Are You Entitled to Protections as an Undocumented Worker?

We’ve written at length in previous posts about the legal protections workers have from discriminatory treatment based on race, gender, religion or other personal traits. However, many undocumented workers must contend with such treatment—including unfairly low or lost wages, harassment and other labor law violations in the workplace—and they’re too afraid of potential repercussions to speak out.

Food service, construction and farming are the labor industries with the highest number of undocumented workers. In recent months, we’ve seen increasing news stories of Immigration and Customs Enforcement (ICE) officers raiding such places of business and arresting undocumented staff. This has created an atmosphere in which workers are afraid that just going to work may put their safety at risk.

However, some grassroots organizations are developing innovative ways to create safe, respectful workplaces for undocumented workers—who total nearly 8 million people in the American workforce. Restaurant Opportunities Centers United (ROC United) has started the sanctuary restaurants initiative—a project designed to protect the rights of undocumented workers in the food service industry.

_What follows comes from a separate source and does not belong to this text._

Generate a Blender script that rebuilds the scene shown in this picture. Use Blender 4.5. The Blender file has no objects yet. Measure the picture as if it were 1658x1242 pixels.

Under the initiative, ROC United encourages restaurants around the country to sign on as “sanctuary restaurants.” This label conveys a commitment of protection to an establishment’s workforce. Sanctuary restaurants promise that all workers will be treated with respect, will receive equitable wages and opportunities for promotion and be entitled to benefits. Such employers also provide training to undocumented workers about their rights and courses of action, if ICE officials approach them.

Sanctuary restaurants represent one important step in creating an equitable workforce. Regardless of status, no worker deserves to be exploited, threatened or treated with discrimination at work. If you’re an undocumented worker, it’s worth consulting with an employment attorney to better understand your rights on the job.